Working on your scripts is working on yourself and, perhaps, class environment is wrong for that purpose. Even when it's just a seminar. Could it be a workshop? I guess...


To Think About (from the List):

Bruce A. McConachie, in "Historicizing the Relations of Theatrical Productions," in Reinelt & Roach's CRITICAL THEORY AND PERFORMANCE, uses Raymond Williams's categories of social relations in production in determining the social relations of various positions (producers, stars, etc.) in late 19th and early 20th centuries in American theatre.

He identifies stage directors in that era as "corporate professionals," like newspaper writers, who were essentially employees and could not copyright their work. Playwrights, on the other hand, he identifies "market professionals" who participate directly in the sale of their work. McConachie notes that "directors had and continue to exercise less independence than playwrights and far less than producers in the modern theatre.

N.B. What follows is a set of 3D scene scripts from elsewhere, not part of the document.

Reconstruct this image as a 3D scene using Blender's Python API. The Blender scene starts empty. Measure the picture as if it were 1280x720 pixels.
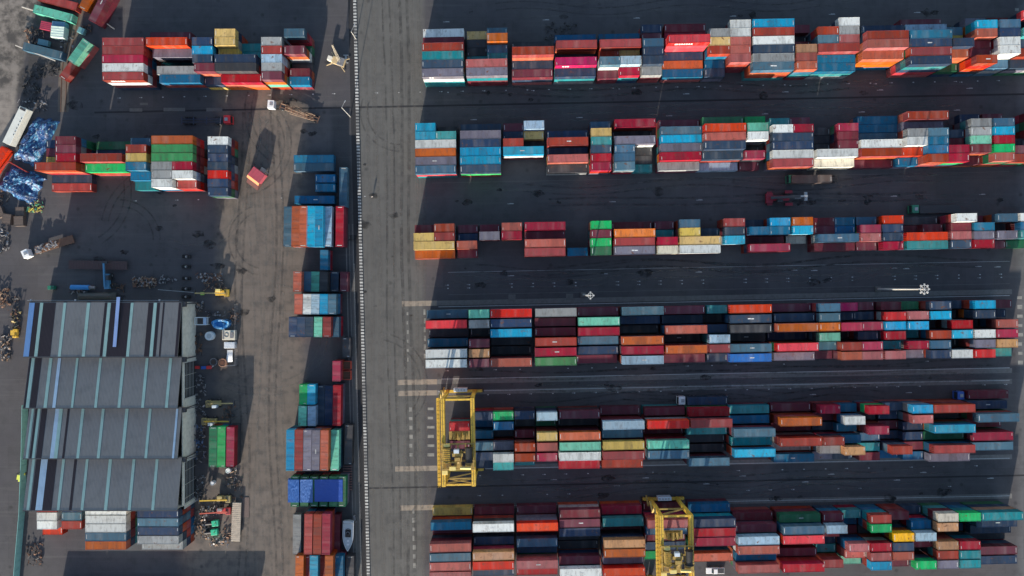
import bpy, math, random, re
import numpy as np
from mathutils import Vector, Matrix
random.seed(7); RS = np.random.RandomState(11)
S = bpy.context.scene
COL = S.collection
R = math.radians
CAMH, FPX = 215.0, 866.0; QS = 860.0/866.0; GK = CAMH/FPX
def W(px, py, h=0.0):
    """photo coordinate + height above ground -> metres on the site"""
    k = (CAMH-h)/FPX
    return ((px-640)*k, (360-py)*k, h)

# ------------------------------------------------------------------ materials
def newmat(name):
    m = bpy.data.materials.new(name); m.use_nodes = True
    nt = m.node_tree; nt.nodes.clear()
    o = nt.nodes.new('ShaderNodeOutputMaterial'); b = nt.nodes.new('ShaderNodeBsdfPrincipled')
    nt.links.new(b.outputs[0], o.inputs[0])
    return m, nt, b
class NT:
    def __init__(s, nt): s.nt = nt
    def n(s, t, **kw):
        nd = s.nt.nodes.new(t)
        for k, v in kw.items(): setattr(nd, k, v)
        return nd
    def link(s, a, b): s.nt.links.new(a, b)
    def val(s, x, sock):
        if isinstance(x, (int, float)): sock.default_value = x
        elif isinstance(x, tuple): sock.default_value = x
        else: s.link(x, sock)
    def math(s, op, a, b=0.0, c=None, clamp=False):
        nd = s.n('ShaderNodeMath', operation=op); nd.use_clamp = clamp
        s.val(a, nd.inputs[0]); s.val(b, nd.inputs[1])
        if c is not None: s.val(c, nd.inputs[2])
        return nd.outputs[0]
    def mix(s, f, a, b, mode='MIX'):
        nd = s.n('ShaderNodeMix', data_type='RGBA', blend_type=mode)
        s.val(f, nd.inputs[0])
        for x, i in ((a, 6), (b, 7)):
            if isinstance(x, tuple): nd.inputs[i].default_value = (x[0], x[1], x[2], 1)
            else: s.link(x, nd.inputs[i])
        return nd.outputs[2]
    def noise(s, vec, scale, detail=3, rough=.55, dist=0):
        nd = s.n('ShaderNodeTexNoise'); nd.inputs['Scale'].default_value = scale
        nd.inputs['Detail'].default_value = detail; nd.inputs['Roughness'].default_value = rough
        nd.inputs['Distortion'].default_value = dist
        if vec is not None: s.link(vec, nd.inputs['Vector'])
        return nd.outputs['Fac']
    def ramp(s, f, a, b, lo=0.0, hi=1.0):
        nd = s.n('ShaderNodeMapRange'); nd.clamp = True
        s.val(f, nd.inputs[0]); nd.inputs[1].default_value = a; nd.inputs[2].default_value = b
        nd.inputs[3].default_value = lo; nd.inputs[4].default_value = hi
        return nd.outputs[0]
    def vmul(s, v, t):
        nd = s.n('ShaderNodeVectorMath', operation='MULTIPLY'); s.link(v, nd.inputs[0]); nd.inputs[1].default_value = t
        return nd.outputs[0]
    def vadd(s, v, w):
        nd = s.n('ShaderNodeVectorMath', operation='ADD'); s.link(v, nd.inputs[0]); s.val(w, nd.inputs[1])
        return nd.outputs[0]
    def bump(s, h, strength, dist=.05):
        nd = s.n('ShaderNodeBump'); nd.inputs['Strength'].default_value = strength; nd.inputs['Distance'].default_value = dist
        s.link(h, nd.inputs['Height']); return nd.outputs[0]

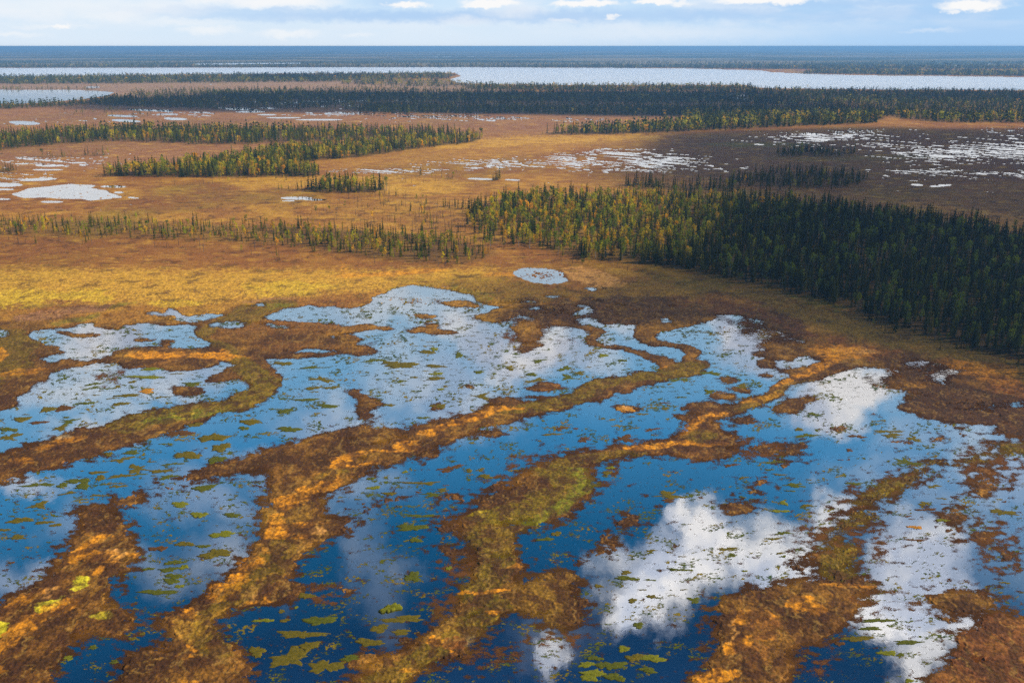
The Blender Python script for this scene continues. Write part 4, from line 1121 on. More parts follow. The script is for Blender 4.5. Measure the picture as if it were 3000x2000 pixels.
M_SP = [tree_mat('spruce_needles', ((.038, .058, .008), (.085, .105, .012))),
        tree_mat('olive_needles', ((.13, .14, .010), (.23, .19, .012)))]
M_BI = [tree_mat('green_birch_leaves', ((.18, .24, .014), (.34, .38, .018)), trans=.4),
        tree_mat('yellow_birch_leaves', ((.62, .52, .015), (.80, .48, .015)), trans=.4),
        tree_mat('rusty_birch_leaves', ((.34, .14, .02), (.50, .20, .02)), trans=.4)]
M_BARK = tree_mat('grey_bark', ((.11, .085, .065), (.20, .17, .14)), trans=0)
M_WHITE = tree_mat('pale_birch_bark', ((.30, .27, .23), (.45, .42, .38)), trans=0)
M_ALL = tree_mat('forest_foliage', None, trans=.42)


def spruce_proto(rs, tiers=13, pts=8, wide=.13):
    """unit-height spruce crown: ragged drooping whorls; returns verts, tris"""
    V, T = [], []
    z0 = rs.uniform(.08, .18)
    for k in range(tiers):
        f = k / (tiers - 1)
        zt = z0 + (1 - z0) * (f + .9 / tiers)
        zb = z0 + (1 - z0) * f - rs.uniform(.0, .02)
        zt = min(zt, 1.0)
        r = wide * (1 - f) ** .75 * rs.uniform(.75, 1.15) + .012
        ph = rs.random() * 6.28
        for i in range(pts):
            a = ph + 6.283 * i / pts + rs.uniform(-.25, .25)
            da = 3.14 / pts * rs.uniform(.7, 1.15)
            rr = r * rs.uniform(.55, 1.25)
            zz = zb - rs.uniform(0, .035) + rs.uniform(0, .02)
            b = len(V)
            V += [(0, 0, zt), (rr * math.cos(a - da) * .8, rr * math.sin(a - da) * .8, zz + .015), (rr * math.cos(a), rr * math.sin(a), zz),
                  (rr * math.cos(a + da) * .8, rr * math.sin(a + da) * .8, zz + .015)]
            T += [(b, b + 1, b + 2), (b, b + 2, b + 3)]
    return np.array(V, np.float32), np.array(T, np.int32)


def birch_proto(rs, n=170, w=.17, z0=.3):
    V, T = [], []
    lobes = [(rs.uniform(-.5, .5) * w, rs.uniform(-.5, .5) * w, rs.uniform(z0 + .1, .88), rs.uniform(.45, .9)) for _ in range(6)] + [(0, 0, .6, 1.1), (0, 0, .78, .8)]
    for i in range(n):
        lx, ly, lz, lr = rs.choice(lobes)
        u, v, q = rs.gauss(0, 1), rs.gauss(0, 1), rs.gauss(0, 1)
        L = math.sqrt(u * u + v * v + q * q) + 1e-6
        rr = rs.random() ** .4 * lr * w * .75
        x, y, z = lx + u / L * rr, ly + v / L * rr, lz + q / L * rr * 1.25
        z = min(max(z, z0), 1.0)
        s = rs.uniform(.022, .05)
        b = len(V)
        for _ in range(3):
            V.append((x + rs.uniform(-s, s), y + rs.uniform(-s, s), z + rs.uniform(-s, s) * 1.1))
        T.append((b, b + 1, b + 2))
    return np.array(V, np.float32), np.array(T, np.int32)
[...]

He refers to a case described in "The Theatre" in 1906, in which one director accused another of stealing the configuration of a chorus line (his footnote refers the reader to the "Ben Teal File" in the Robinson Locke Collection at Lincoln Center Library).

It seems to me that this social elationship described by McConachie is at the heart of directors' increasing insistence that their work is their intellectual property.

Frank Kuhn
University of Southern Mississippi
Francis.Kuhn@usm.edu
Office: 601-266-6442

Notes

Both drama classes must be required for Directing Students!